A travers le respect des moments de commémoration fixés par l’Etat français mais aussi par des initiatives culturelles et citoyennes, il s’agit de comprendre comment ces quatre siècles fondés sur l’exploitation et la violence ont produit des imaginaires et des théories racistes durablement installés dans nos sociétés contemporaines.
Si le crime est irréparable et la culpabilité nullement héréditaire, des exercices de réparation peuvent être, somme toute, un début de solution politique à ces tragédies du « passé ». Cette réparation est non seulement souhaitable mais nécessaire autant pour cultiver la vigilance sur des formes de barbaries contemporaines que pour s’inspirer des énergies et des forces incommensurables de celles et ceux qui dont les forces de vie ont eu raison des programmes de morts. Bayonne et le Pays Basque sont attendus !
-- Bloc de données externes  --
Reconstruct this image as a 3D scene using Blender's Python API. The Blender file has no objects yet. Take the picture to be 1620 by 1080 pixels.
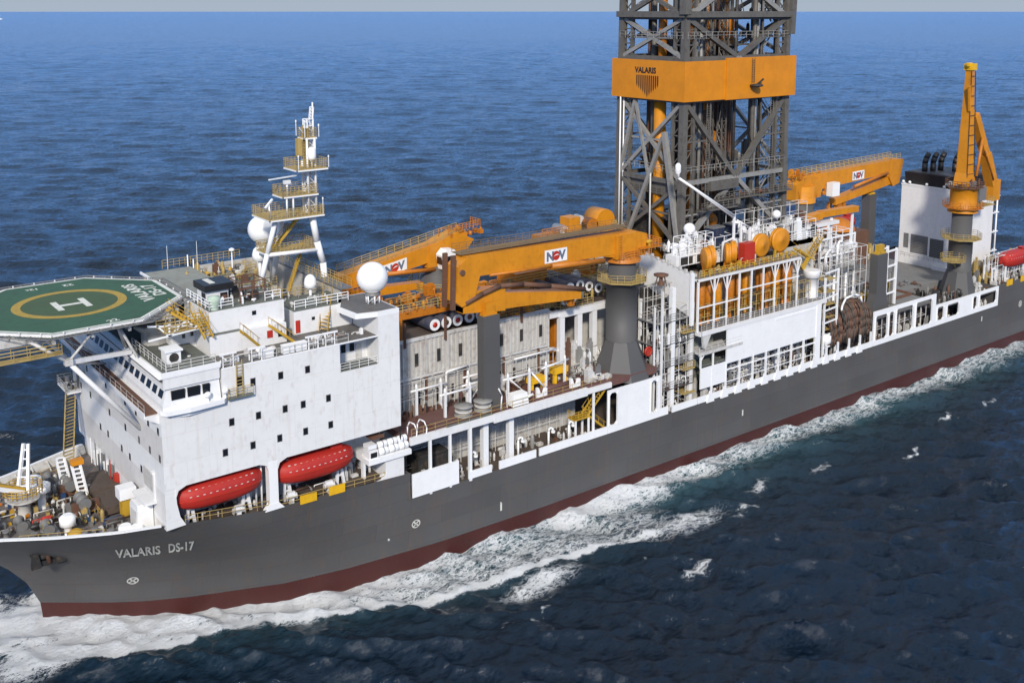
import bpy, math, random
import numpy as np
from mathutils import Vector, Matrix
random.seed(7)
S = bpy.context.scene
COL = S.collection
PI = math.pi
def V(*a): return Vector(a)

# ---------------------------------------------------------------- materials
def paint(name, rgb, rough=.5, dirt=(.16,.11,.07), amt=.25, streak=.25, metal=0., scale=.35, bump=.15, rust=0.):
    m = bpy.data.materials.new(name); m.use_nodes = True
    nt = m.node_tree; n = nt.nodes; l = nt.links
    b = n['Principled BSDF']; b.inputs['Roughness'].default_value = rough; b.inputs['Metallic'].default_value = metal
    tc = n.new('ShaderNodeTexCoord')
    def noise(sc, mapping=None, det=5.):
        t = n.new('ShaderNodeTexNoise'); t.inputs['Scale'].default_value = sc; t.inputs['Detail'].default_value = det
        src = tc.outputs['Object']
        if mapping:
            mp = n.new('ShaderNodeMapping'); mp.inputs['Scale'].default_value = mapping
            l.new(src, mp.inputs['Vector']); src = mp.outputs['Vector']
        l.new(src, t.inputs['Vector']); return t
    def ramp(src, a, c, hi):
        r = n.new('ShaderNodeMapRange'); r.inputs['From Min'].default_value = a; r.inputs['From Max'].default_value = c
        r.inputs['To Max'].default_value = hi; l.new(src, r.inputs['Value']); return r.outputs['Result']
    def mix(f, a, c):
        x = n.new('ShaderNodeMix'); x.data_type = 'RGBA'
        l.new(f, x.inputs['Factor'])
        if isinstance(a, tuple): x.inputs['A'].default_value = (*a, 1)
        else: l.new(a, x.inputs['A'])
        if isinstance(c, tuple): x.inputs['B'].default_value = (*c, 1)
        else: l.new(c, x.inputs['B'])
        return x.outputs['Result']
    dk = tuple(c*(.91 if min(rgb) > .45 else .74) for c in rgb)
    c0 = mix(ramp(noise(scale, None, 6).outputs['Fac'], .35, .7, .6), rgb, dk)
    c1 = mix(ramp(noise(scale*4, None, 8).outputs['Fac'], .52, .75, amt), c0, dirt)
    c2 = mix(ramp(noise(1., (1.6, 1.6, .12), 6).outputs['Fac'], .55, .8, streak), c1, dirt)
    if rust > 0:
        c2 = mix(ramp(noise(1.3, (1, 1, .45), 8).outputs['Fac'], .6, .68, rust), c2, (.20, .07, .025))
    l.new(c2, b.inputs['Base Color'])
    if bump:
        bp = n.new('ShaderNodeBump'); bp.inputs['Strength'].default_value = bump; bp.inputs['Distance'].default_value = .04
        l.new(noise(2.2).outputs['Fac'], bp.inputs['Height']); l.new(bp.outputs['Normal'], b.inputs['Normal'])
    return m
M = {}
def P_(name, *a, **k): M[name] = paint(name, *a, **k)
P_('white', (.74,.735,.73), .45, amt=.10, streak=.12)
P_('white_clean', (.82,.82,.82), .35, amt=.04, streak=.04)
P_('white_worn', (.56,.55,.53), .6, amt=.4, streak=.45, rust=.25)
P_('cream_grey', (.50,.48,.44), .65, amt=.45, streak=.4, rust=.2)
P_('hull_grey', (.086,.084,.083), .62, dirt=(.09,.08,.07), amt=.25, streak=.3, scale=.12, bump=.06)
P_('boot_red', (.058,.012,.009), .5, dirt=(.05,.02,.015), amt=.5, streak=.4)
P_('deck_grey', (.13,.125,.12), .75, dirt=(.07,.05,.04), amt=.6, streak=0, rust=.35)
P_('deck_green', (.13,.14,.12), .75, dirt=(.07,.06,.05), amt=.6, streak=0)
P_('deck_red', (.14,.062,.052), .75, dirt=(.09,.09,.085), amt=.95, streak=0, scale=.6)
P_('deck_brown', (.09,.065,.05), .8, dirt=(.03,.03,.03), amt=.7, streak=0, scale=.6)
P_('orange', (.62,.238,.008), .5, dirt=(.25,.08,.01), amt=.25, streak=.3)
P_('orange_deep', (.50,.165,.010), .5, dirt=(.15,.05,.01), amt=.4, streak=.4)
P_('orange_band', (.66,.235,.006), .4, dirt=(.5,.16,.01), amt=.2, streak=.15)
P_('yellow', (.50,.30,.025), .55, dirt=(.2,.1,.02), amt=.4, streak=.2)
P_('yellow_bright', (.75,.42,.01), .5)
P_('rail_ochre', (.42,.30,.10), .6, amt=.5)
P_('derrick_grey', (.125,.115,.10), .55, dirt=(.06,.045,.03), amt=.6, streak=.4, scale=.3)
P_('derrick_light', (.27,.265,.25), .5, amt=.5)
P_('steel_grey', (.17,.17,.17), .5, amt=.5)
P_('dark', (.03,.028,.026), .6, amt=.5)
P_('black', (.012,.012,.013), .5, amt=.1, streak=0)
P_('brown_rust', (.13,.06,.035), .75, amt=.6)
P_('lifeboat_red', (.42,.020,.012), .62, dirt=(.25,.02,.01), amt=.2, streak=.2)
P_('red', (.45,.03,.015), .45)
P_('blue', (.02,.06,.16), .5)
P_('navy', (.012,.025,.06), .5)
P_('heli_green', (.030,.088,.040), .7, dirt=(.03,.045,.02), amt=.6, streak=0, scale=.25)
P_('heli_dark', (.05,.085,.03), .75, dirt=(.03,.06,.03), amt=.7, streak=0, scale=.4)
P_('heli_yellow', (.38,.25,.03), .7, dirt=(.15,.12,.03), amt=.6, streak=0, scale=.8)
P_('mark_white', (.62,.62,.56), .7, amt=.4, streak=0)
P_('radome', (.86,.86,.85), .3, amt=.03, streak=.05, bump=0)
P_('sage', (.42,.52,.42), .6)
P_('rubber', (.02,.02,.02), .8)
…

C’est le sens de la commémoration solennelle du 27 avril prochain, dans le cadre du 173e anniversaire de l’abolition de l’esclavage, à laquelle sont invitées les autorités civiles et les populations (Rendez vous à Bayonne, le 27 avril à 11h30 devant le DIDAM, ancienne inscription maritime, 6 Quai de Lesseps, 64100 Bayonne).
Karfa DIALLO,
Essayiste, fondateur de Mémoires & Partages et membre du conseil d’orientation de la Fondation pour la mémoire de l’esclavage
SOURCES
Belzenia, prison d’esclaves noirs au Pays Basque, Kepa Olaizola, 2013
Ciboure, 400 ans d’histoire, Guy Lalanne, 2019, Jakintza
La Traite bayonnaise, Marion Graff et Jacques de Cauna, 2009, Cairn Editions
Dictionnaire des gens de couleur dans la France moderne, Volume III, dirigé par Erick Noel, 2017
3 réponses
Bonjour, à Hendaye nous avons le quartier Belzenia, il y a dû y avoir quelque chose
Merci pour votre travail
Bonjour Karine,
Nous vous remercions pour vos encouragements.
Bien cordialement
Patrick
Instructif et éclairant !
Merci à vous, Karfa, pour ce bel article.